Posted on 6/27/23 at 11:04 am to
Posted by Fun Bunch
New Orleans
Member since May 2008
117030 posts
Posted on 6/27/23 at 11:04 am to
quote:

Thursday or Friday will be big. Student loan and AA opinions before long holiday and end of session



100% that is what is happening here.

Those will be last and late in the week to dull the response on a holiday weekend
Posted by POTUS2024
Member since Nov 2022
12267 posts
Posted on 6/27/23 at 11:49 am to
I'm not sure if Hansen was discussed on the board or not.

From SCOTUSblog which is the best scotus coverage out there, imo.

The question before the justices was whether a federal law that criminalizes “encouraging or inducing” an immigrant to come or remain in the United States unlawfully violates the First Amendment’s guarantee of the freedom of speech. The court narrowly interpreted the law to avoid the First Amendment concerns that would be raised if “encourage or induce” were given their ordinary, conversational meanings — and include meanings such as to “influence,” “encourage,” or “inspire with hope” — as the U.S. Court of Appeals for the 9th Circuit had held they did.
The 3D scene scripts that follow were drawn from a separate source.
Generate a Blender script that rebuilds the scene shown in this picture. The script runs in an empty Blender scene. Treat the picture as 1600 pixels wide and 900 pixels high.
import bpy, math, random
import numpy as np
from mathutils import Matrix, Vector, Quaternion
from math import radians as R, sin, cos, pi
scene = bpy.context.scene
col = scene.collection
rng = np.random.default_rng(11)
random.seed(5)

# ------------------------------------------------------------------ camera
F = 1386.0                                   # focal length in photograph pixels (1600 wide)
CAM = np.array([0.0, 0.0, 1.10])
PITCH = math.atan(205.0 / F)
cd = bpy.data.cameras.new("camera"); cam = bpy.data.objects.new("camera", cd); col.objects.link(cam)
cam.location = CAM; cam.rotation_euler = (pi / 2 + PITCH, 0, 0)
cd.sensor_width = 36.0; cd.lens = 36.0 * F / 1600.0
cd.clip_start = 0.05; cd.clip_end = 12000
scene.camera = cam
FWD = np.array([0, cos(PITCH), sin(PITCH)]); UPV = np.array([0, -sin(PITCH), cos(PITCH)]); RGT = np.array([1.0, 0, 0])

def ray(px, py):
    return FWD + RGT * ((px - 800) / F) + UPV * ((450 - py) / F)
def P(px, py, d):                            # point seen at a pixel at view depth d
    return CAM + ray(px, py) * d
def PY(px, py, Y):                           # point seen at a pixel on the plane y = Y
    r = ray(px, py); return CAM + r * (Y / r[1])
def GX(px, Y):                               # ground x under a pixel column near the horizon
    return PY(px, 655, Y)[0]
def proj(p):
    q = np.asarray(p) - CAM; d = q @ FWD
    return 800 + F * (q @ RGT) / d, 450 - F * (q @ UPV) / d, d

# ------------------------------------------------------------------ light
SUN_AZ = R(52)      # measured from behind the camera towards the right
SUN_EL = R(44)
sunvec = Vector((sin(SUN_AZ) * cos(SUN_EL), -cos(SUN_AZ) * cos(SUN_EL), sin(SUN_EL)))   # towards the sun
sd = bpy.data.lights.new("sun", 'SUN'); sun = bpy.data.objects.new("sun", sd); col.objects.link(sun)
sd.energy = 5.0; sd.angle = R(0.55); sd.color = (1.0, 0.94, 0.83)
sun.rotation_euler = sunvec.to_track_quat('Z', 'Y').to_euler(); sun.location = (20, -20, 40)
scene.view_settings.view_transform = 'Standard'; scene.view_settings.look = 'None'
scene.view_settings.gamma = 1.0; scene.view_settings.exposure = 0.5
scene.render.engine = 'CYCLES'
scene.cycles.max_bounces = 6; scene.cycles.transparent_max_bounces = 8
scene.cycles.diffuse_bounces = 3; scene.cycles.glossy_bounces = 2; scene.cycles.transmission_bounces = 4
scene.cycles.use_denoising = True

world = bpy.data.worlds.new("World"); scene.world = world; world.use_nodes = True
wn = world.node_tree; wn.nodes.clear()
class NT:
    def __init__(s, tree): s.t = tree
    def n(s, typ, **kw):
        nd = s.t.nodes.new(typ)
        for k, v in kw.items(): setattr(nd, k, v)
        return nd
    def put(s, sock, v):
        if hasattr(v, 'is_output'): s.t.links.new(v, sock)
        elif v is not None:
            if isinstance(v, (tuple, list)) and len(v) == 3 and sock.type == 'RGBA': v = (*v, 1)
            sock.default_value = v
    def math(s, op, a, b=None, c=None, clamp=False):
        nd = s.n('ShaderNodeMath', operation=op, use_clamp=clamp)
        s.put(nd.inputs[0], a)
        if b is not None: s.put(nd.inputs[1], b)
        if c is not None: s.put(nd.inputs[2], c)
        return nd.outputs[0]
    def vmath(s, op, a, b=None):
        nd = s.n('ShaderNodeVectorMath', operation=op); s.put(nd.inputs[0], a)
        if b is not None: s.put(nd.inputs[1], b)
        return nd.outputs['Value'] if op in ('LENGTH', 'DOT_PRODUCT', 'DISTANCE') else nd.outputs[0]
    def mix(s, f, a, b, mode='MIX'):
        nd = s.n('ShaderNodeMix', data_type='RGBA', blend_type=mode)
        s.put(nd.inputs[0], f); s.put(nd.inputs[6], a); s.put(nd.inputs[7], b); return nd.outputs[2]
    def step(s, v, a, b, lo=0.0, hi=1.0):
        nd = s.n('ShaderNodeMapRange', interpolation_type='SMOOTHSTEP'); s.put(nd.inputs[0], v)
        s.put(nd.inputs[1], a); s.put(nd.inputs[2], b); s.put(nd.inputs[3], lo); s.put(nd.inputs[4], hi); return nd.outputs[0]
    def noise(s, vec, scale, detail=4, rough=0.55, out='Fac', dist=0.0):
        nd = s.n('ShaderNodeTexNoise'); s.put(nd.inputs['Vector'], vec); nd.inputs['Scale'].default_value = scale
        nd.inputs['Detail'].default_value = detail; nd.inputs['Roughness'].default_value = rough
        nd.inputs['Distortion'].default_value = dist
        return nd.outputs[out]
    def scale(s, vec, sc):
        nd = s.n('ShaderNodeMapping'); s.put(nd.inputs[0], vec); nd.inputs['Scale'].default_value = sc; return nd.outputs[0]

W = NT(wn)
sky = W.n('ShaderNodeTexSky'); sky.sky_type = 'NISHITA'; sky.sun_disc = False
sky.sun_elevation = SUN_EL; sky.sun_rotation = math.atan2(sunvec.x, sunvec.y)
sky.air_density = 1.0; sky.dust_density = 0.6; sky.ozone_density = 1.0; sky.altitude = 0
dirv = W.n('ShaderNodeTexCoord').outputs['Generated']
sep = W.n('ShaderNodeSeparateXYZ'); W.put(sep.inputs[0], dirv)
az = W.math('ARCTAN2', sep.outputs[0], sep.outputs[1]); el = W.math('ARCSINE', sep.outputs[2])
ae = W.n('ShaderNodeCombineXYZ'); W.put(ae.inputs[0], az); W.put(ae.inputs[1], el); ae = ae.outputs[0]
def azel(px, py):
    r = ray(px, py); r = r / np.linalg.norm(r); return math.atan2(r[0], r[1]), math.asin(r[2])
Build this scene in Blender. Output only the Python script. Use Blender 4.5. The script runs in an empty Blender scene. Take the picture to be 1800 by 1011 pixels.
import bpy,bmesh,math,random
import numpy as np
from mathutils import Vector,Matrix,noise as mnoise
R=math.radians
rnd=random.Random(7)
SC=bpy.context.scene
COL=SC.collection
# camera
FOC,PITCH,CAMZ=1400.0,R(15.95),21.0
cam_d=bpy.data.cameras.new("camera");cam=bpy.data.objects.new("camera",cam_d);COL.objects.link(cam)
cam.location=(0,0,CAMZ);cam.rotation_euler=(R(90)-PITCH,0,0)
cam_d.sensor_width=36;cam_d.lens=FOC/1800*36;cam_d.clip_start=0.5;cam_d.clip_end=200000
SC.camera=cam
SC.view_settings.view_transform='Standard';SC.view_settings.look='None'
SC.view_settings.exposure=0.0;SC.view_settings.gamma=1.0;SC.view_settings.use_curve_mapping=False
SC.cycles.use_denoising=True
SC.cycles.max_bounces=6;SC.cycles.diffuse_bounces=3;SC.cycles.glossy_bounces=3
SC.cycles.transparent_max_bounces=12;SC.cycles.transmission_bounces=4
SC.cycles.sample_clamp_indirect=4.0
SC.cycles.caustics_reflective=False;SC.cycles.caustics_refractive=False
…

Interesting history to this case if people want to read the entry at scotusblog.

More from the article

The federal government conceded that the law was unconstitutionally overbroad if given its ordinary meaning, and that it did not defend the statute if interpreted in that way. Instead, the government urged the court to read “encourage or induce” to encompass only the purposeful solicitation and facilitation of specific acts known to violate federal law — an interpretation the court ultimately adopted. The canon of constitutional avoidance requires the court to adopt a construction that will avoid constitutional violations if that interpretation is “fairly possible,” and the court concluded that the government’s interpretation was just that.

The court focused on the specialized definitions of “encourage or induce,” which it said have well-established meanings that are pervasive in both federal and state criminal law...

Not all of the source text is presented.